Early Thursday morning after what seemed like an all-night shouting match in Israel’s Knesset, Prime Minister Benjamin Netanyahu strolled out of the parliamentary chamber, thrilled at the passage of the nation-state bill he had championed.
Ahmad Tibi, a member of Knesset from the Joint Arab List party, yelled at the Israeli leader, “You passed a racist law, an apartheid law! Why are you so afraid of Arabic?” Tibi and virtually every other member of the opposition – Israeli and Arab – had lambasted the nation-state bill as, at best, unnecessary and, at worst, blatantly discriminatory.
The bill stripped Arabic of its status as an official language, relegating it to a language with “special status,” and failed to mention the values of equality, democracy or minority rights. Instead, it focused almost exclusively on Israel’s character as a home for the Jewish people.
According to Tibi, Netanyahu fired back: “How dare you talk that way about the only democracy in the Middle East!?”
“Democracy only for Jews,” Tibi snapped.
The new law, passed 62-55 with two abstentions, has little practical effect in terms of daily living.
Much of the law deals with the status of Israel’s symbols — it codifies the national anthem, describes the Israeli flag and sets the calendar as the Jewish calendar. All of the country’s citizens, Israelis and Arabs alike, knew all of this in advance.
Even Arabic, though downgraded to a language with “special status,” will not be removed from street signs or government forms, according to Amir Fuchs, head of the Defending Democratic Values Program at the Israel Democracy Institute.
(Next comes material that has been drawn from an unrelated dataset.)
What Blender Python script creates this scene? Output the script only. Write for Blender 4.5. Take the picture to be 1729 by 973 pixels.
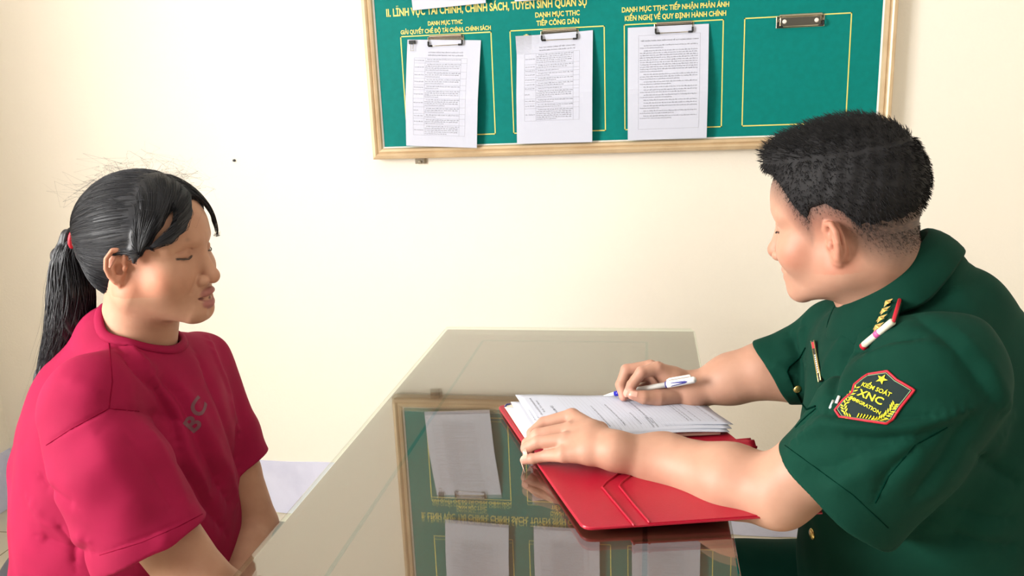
import bpy, bmesh, math, random
import numpy as np
from mathutils import Vector, Matrix, Euler
random.seed(7); rng = np.random.default_rng(7)
for o in list(bpy.data.objects): bpy.data.objects.remove(o)
C = bpy.context.scene.collection
V3 = lambda *a: np.array(a, float)

# ------------------------------------------------------------------ camera
YAW, PITCH, ROLL, FPX, CZ = .1713, .2311, -.0397, 1377.1, 1.334
def _rot(y, p, r):
    cy, sy = math.cos(y), math.sin(y)
    f0 = V3(-sy, cy, 0); r0 = V3(cy, sy, 0); u0 = V3(0, 0, 1)
    f = f0*math.cos(p)-u0*math.sin(p); u = u0*math.cos(p)+f0*math.sin(p)
    rt = r0*math.cos(r)+u*math.sin(r); up = u*math.cos(r)-r0*math.sin(r)
    return rt, up, f
_rt, _up, _fw = _rot(YAW, PITCH, ROLL)
CAMP = V3(0, 0, CZ)
cam = bpy.data.objects.new('camera', bpy.data.cameras.new('camera')); C.objects.link(cam)
cam.matrix_world = Matrix(((_rt[0], _up[0], -_fw[0], 0), (_rt[1], _up[1], -_fw[1], 0), (_rt[2], _up[2], -_fw[2], CZ), (0, 0, 0, 1)))
cam.data.sensor_width = 36; cam.data.sensor_fit = 'HORIZONTAL'; cam.data.lens = FPX/1729*36
cam.data.clip_start = .05; cam.data.clip_end = 60
bpy.context.scene.camera = cam
sc = bpy.context.scene
sc.view_settings.view_transform = 'Standard'; sc.view_settings.look = 'None'
sc.view_settings.gamma = 1; sc.view_settings.use_curve_mapping = False
sc.view_settings.exposure = 0.38

def ray(px, py):
    d = _rt*(px-864.5)/FPX - _up*(py-486.5)/FPX + _fw
    return d
def at(px, py, Y):                       # the point of the room seen at a pixel, at distance Y into the room
    d = ray(px, py); return CAMP + d*(Y/d[1])
def atz(px, py, z):
    d = ray(px, py); return CAMP + d*((z-CZ)/d[2])
def S(px, py, Y, rpx):                   # ball: centre and radius
    p = at(px, py, Y); return p, rpx*float((p-CAMP) @ _fw)/FPX

# ------------------------------------------------------------------ light
world = bpy.data.worlds.new('world'); sc.world = world; world.use_nodes = True
wn = world.node_tree; bgn = wn.nodes['Background']
bgn.inputs[0].default_value = (.93, .97, 1.0, 1); bgn.inputs[1].default_value = .12
def area(name, loc, rot, sx, sy, power, col=(1, 1, 1)):
    l = bpy.data.lights.new(name, 'AREA'); l.shape = 'RECTANGLE'; l.size = sx; l.size_y = sy; l.energy = power; l.color = col
    o = bpy.data.objects.new(name, l); C.objects.link(o); o.location = loc; o.rotation_euler = rot
    return o
WIN = (-.75, .65, .95, 2.20)             # window in the left wall: y0, y1, z0, z1
area('window_daylight', (-2.33, (WIN[0]+WIN[1])/2, (WIN[2]+WIN[3])/2), (0, -math.pi/2, 0), WIN[3]-WIN[2], WIN[1]-WIN[0], 150, (1, .985, .955))

# ------------------------------------------------------------------ materials
def lin(c):
    if max(c) <= 1: return tuple(c)+(1,)
    return tuple(((x/255)/12.92 if x/255 <= .04045 else ((x/255+.055)/1.055)**2.4) for x in c)+(1,)
def mat(name, col, rough=.5, metal=0, spec=.5, bump=None, var=None, attr=None, sss=0, sheen=0, coat=0, stretch=None):
    m = bpy.data.materials.new(name); m.use_nodes = True; nt = m.node_tree; b = nt.nodes['Principled BSDF']
    b.inputs['Base Color'].default_value = lin(col); b.inputs['Roughness'].default_value = rough
    b.inputs['Metallic'].default_value = metal; b.inputs['Specular IOR Level'].default_value = spec
    if sss: b.inputs['Subsurface Weight'].default_value = sss; b.inputs['Subsurface Radius'].default_value = (.012, .005, .003); b.inputs['Subsurface Scale'].default_value = .6
    if sheen: b.inputs['Sheen Weight'].default_value = sheen; b.inputs['Sheen Roughness'].default_value = .5
    if coat: b.inputs['Coat Weight'].default_value = coat; b.inputs['Coat Roughness'].default_value = .1
    tc = nt.nodes.new('ShaderNodeTexCoord'); src = tc.outputs['Object']
    if stretch:
        mp = nt.nodes.new('ShaderNodeMapping'); mp.inputs['Scale'].default_value = stretch; nt.links.new(src, mp.inputs[0]); src = mp.outputs[0]
    colout = None
    if attr:
        a = nt.nodes.new('ShaderNodeAttribute'); a.attribute_name = attr; colout = a.outputs['Color']
    if var:                                # (scale, second colour, contrast lo, hi)
        n = nt.nodes.new('ShaderNodeTexNoise'); n.inputs['Scale'].default_value = var[0]; n.inputs['Detail'].default_value = 5
        nt.links.new(src, n.inputs['Vector'])
        r = nt.nodes.new('ShaderNodeMapRange'); r.inputs[1].default_value = var[2]; r.inputs[2].default_value = var[3]
        nt.links.new(n.outputs[0], r.inputs[0])
        mx = nt.nodes.new('ShaderNodeMix'); mx.data_type = 'RGBA'
        nt.links.new(r.outputs[0], mx.inputs[0])
        if colout: nt.links.new(colout, mx.inputs[6])
        else: mx.inputs[6].default_value = lin(col)
        mx.inputs[7].default_value = lin(var[1]); colout = mx.outputs[2]
        if len(var) > 4: mx.blend_type = 'MULTIPLY'
    if colout: nt.links.new(colout, b.inputs['Base Color'])
    if bump:                               # (scale, strength, distance)
        n = nt.nodes.new('ShaderNodeTexNoise'); n.inputs['Scale'].default_value = bump[0]; n.inputs['Detail'].default_value = 4
        nt.links.new(src, n.inputs['Vector'])
        bp = nt.nodes.new('ShaderNodeBump'); bp.inputs['Strength'].default_value = bump[1]; bp.inputs['Distance'].default_value = bump[2]
        nt.links.new(n.outputs[0], bp.inputs['Height']); nt.links.new(bp.outputs[0], b.inputs['Normal'])
    return m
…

“The new law threatens to drive a wedge between Israel and the diaspora and fuel the campaign to delegitimize Israel,” warned Fuchs. “It will fall to future leaders to rectify the damage and return Israel to the Zionist vision that for 70 years has guided Israel’s vitality, dynamism, and international reputation.”
Instead, the nation-state law serves as a rallying cry for each side’s political base. Right-wing parties with nationalist messages hailed it as a victory for Zionism. Left-wing parties with pluralist messages decried it as a defeat for democracy.
Opposition parties even mocked this possibility by suggesting an amendment that would add the language “The purpose of this Basic Law is to please the electorate on the right before elections” to the bill.